Glover is far too self-effacing to consider her book a photographic manual, but she nonetheless has strong views on what makes a good cat picture, and it does not involve "huge and cumbersome bows and ribbon". She is not averse to a "delectable morsel" of a kitten in a basket, however. She recommends dark doors as backdrops (except in the case of black cats) or smooth brown tissue paper pinned up behind the sitter, if the cat will allow it. Dick, exhibit number 25, she recalls, removed "a carefully arranged sheet with a firm paw before I had time even to get him into focus". Mostly Glover is pleased to get any image at all. She has a sixty percent failure rate, and the figures are worse with kittens. A "nameless vagrant" cat, in a portrait entitled "The Heat Wave" is one of the few subjects reclining; Glover photographed him on a hot day when he was "too limp to object".

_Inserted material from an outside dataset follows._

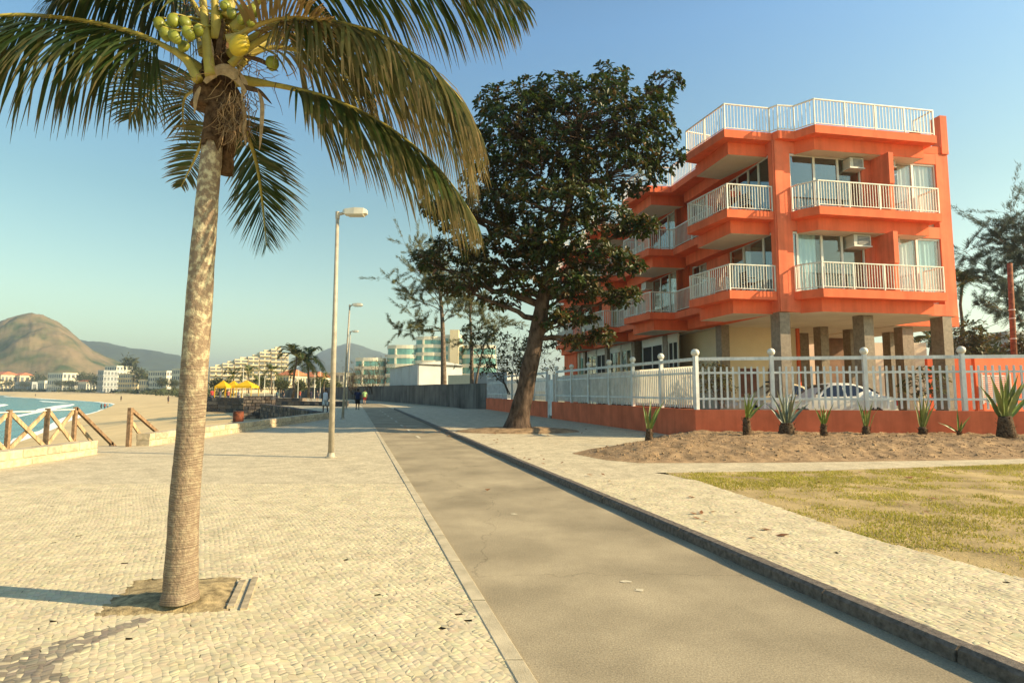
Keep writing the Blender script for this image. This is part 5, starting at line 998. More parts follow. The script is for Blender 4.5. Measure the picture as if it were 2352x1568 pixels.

Few of Glover's photographs demonstrate aesthetic innovation, although a nine-toed cat is an unusual subject, and the pose of Micky, a cheeky tabby seen through the back of a chair, made me giggle as it pre-empts Lewis Morley's famous 1963 photograph of Christine Keeler. What struck me most is how hard cat photography was for an amateur in the 1930s. These days a cat snap on a phone is an unthinking gesture. Glover's mobile photographic unit required metol-hydroquinone and acid fixing hypo, three vulcanite dishes, a torch and five sheets of red tissue paper in her hotel room. The book perhaps functions best as a media archaeology of cat photography, that most despised of social media forms. Glover's book is part cat portraiture and part memoir; through pets we learn about her formative experiences including, as a child, seeing the accidental decapitation of a kitten by her father; this operates as a violent primal scene. Read against the grain as a life of an older, unmarried woman, possibly in a same-sex relationship, and a feminist pioneer, the book also offers a retrospective corrective of another twenty-first century pejorative: the crazy cat lady.